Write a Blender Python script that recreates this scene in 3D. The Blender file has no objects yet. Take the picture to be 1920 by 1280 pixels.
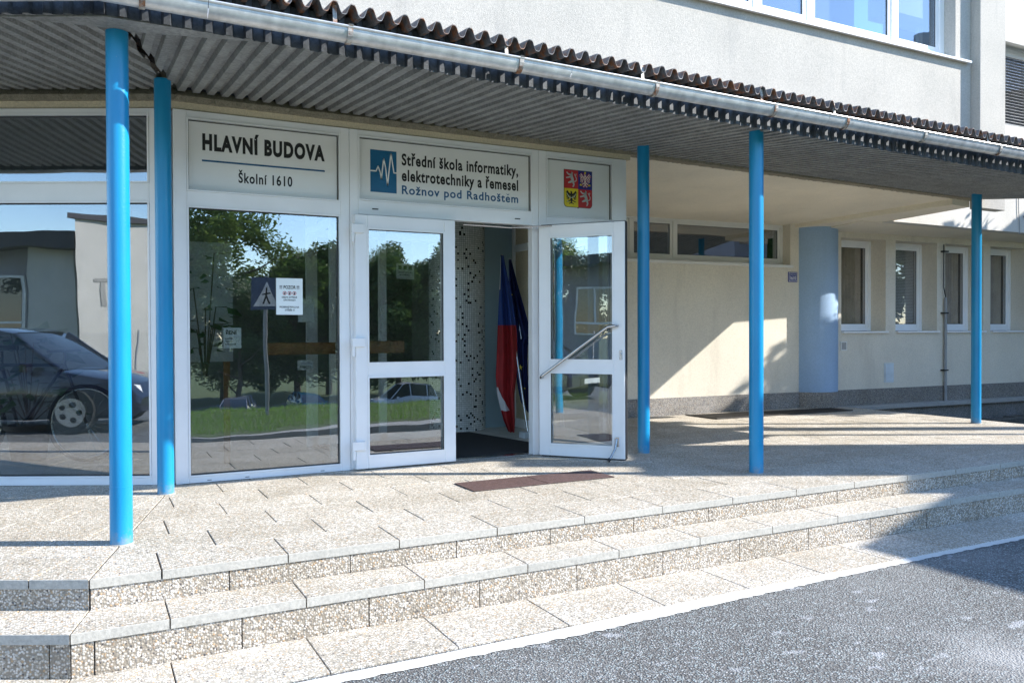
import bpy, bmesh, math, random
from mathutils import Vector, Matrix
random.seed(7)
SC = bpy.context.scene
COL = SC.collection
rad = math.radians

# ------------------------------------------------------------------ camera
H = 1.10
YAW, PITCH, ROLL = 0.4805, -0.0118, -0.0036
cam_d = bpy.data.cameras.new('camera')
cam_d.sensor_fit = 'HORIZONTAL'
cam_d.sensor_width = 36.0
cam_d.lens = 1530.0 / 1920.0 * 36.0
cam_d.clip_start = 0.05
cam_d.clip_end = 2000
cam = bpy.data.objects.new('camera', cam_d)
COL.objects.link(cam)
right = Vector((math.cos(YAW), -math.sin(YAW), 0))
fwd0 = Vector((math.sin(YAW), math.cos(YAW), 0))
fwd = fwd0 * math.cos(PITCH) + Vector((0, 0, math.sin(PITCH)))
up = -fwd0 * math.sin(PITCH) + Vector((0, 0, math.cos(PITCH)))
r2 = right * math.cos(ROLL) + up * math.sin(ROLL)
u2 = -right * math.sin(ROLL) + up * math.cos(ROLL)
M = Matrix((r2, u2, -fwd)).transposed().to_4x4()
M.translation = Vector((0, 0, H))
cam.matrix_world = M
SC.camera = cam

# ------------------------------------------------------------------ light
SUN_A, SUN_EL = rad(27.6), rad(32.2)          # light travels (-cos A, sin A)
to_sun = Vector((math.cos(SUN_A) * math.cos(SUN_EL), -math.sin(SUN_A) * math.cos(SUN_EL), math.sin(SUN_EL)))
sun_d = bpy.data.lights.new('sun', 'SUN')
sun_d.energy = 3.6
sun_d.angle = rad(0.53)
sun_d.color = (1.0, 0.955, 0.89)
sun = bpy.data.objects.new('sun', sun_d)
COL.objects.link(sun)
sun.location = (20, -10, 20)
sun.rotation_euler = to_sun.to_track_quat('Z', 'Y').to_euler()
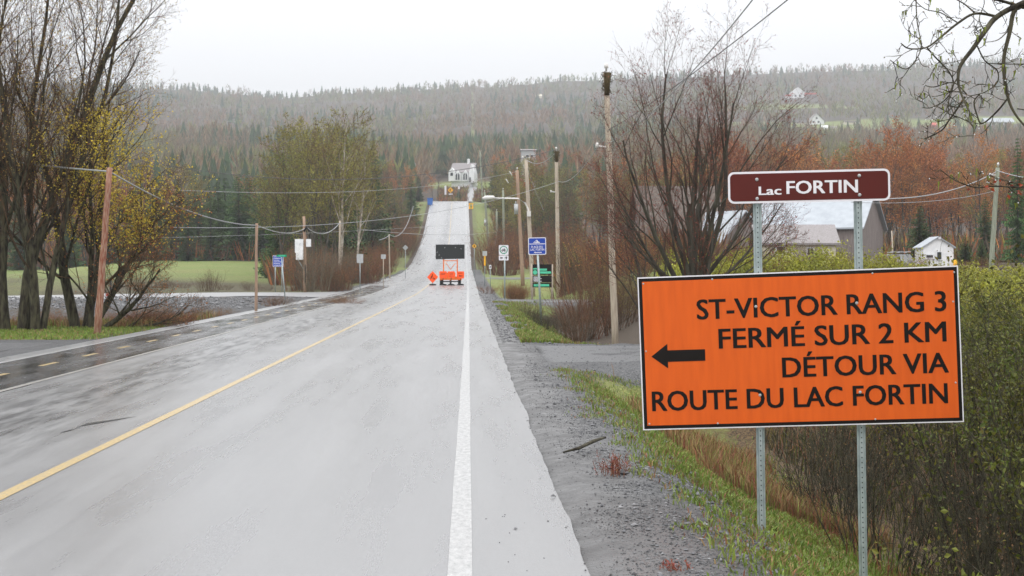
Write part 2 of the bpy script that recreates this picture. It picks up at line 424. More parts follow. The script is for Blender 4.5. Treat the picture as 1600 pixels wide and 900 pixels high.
...
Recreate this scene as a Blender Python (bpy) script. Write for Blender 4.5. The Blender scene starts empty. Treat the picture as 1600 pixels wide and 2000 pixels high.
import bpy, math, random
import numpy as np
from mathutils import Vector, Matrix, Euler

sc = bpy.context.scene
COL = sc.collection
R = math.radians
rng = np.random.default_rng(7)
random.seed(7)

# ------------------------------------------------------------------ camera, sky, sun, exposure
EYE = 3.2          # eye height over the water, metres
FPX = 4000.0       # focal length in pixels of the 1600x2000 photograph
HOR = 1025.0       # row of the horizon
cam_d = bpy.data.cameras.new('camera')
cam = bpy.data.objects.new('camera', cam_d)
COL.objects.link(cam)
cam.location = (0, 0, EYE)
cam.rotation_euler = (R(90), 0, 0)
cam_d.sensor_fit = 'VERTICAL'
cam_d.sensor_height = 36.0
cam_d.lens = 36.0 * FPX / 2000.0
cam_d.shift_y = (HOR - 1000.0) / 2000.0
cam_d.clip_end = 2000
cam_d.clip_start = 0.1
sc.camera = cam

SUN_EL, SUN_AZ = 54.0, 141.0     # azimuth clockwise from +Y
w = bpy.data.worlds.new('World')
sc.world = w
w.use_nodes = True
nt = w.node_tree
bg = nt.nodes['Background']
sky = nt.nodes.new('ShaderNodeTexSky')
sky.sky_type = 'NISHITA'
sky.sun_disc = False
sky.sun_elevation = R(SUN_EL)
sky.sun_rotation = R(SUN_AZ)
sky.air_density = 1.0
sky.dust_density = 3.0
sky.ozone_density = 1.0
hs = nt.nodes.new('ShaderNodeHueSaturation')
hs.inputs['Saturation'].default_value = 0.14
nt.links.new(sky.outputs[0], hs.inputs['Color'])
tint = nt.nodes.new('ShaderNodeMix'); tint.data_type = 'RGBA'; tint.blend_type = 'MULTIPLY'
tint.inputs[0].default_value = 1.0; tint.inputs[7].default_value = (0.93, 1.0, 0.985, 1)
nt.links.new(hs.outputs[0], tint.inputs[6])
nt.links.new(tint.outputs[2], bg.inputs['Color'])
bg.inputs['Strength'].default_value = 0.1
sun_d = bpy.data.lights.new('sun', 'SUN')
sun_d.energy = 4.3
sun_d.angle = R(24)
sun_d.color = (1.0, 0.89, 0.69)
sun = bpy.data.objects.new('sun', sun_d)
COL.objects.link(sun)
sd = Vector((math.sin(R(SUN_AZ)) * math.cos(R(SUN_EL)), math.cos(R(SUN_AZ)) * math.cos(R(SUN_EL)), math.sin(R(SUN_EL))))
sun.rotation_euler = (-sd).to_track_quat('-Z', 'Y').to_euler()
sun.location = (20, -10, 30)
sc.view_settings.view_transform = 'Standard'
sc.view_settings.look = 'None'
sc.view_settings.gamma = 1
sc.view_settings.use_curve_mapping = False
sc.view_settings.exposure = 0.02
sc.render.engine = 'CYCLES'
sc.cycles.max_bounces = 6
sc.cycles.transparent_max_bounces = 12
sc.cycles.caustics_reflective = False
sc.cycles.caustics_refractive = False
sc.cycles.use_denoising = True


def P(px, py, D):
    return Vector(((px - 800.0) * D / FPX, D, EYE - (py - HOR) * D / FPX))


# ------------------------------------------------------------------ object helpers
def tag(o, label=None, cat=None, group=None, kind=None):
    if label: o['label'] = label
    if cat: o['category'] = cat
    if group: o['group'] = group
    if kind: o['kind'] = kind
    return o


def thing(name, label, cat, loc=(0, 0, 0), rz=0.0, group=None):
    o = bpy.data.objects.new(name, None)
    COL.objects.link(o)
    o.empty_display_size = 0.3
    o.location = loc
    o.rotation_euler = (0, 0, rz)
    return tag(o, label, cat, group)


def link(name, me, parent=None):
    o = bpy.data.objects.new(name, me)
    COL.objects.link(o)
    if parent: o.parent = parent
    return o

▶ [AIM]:
Except for the pictures, write out exactly the lines from the line that contains "Write a Blender" through the line that contains "rad = math.radians", including both.

▶ [TASK OUTPUT]:
Write a Blender Python script that recreates this scene in 3D. The Blender file has no objects yet. Take the picture to be 1920 by 1280 pixels.
import bpy, bmesh, math, random
from mathutils import Vector, Matrix
random.seed(7)
SC = bpy.context.scene
COL = SC.collection
rad = math.radians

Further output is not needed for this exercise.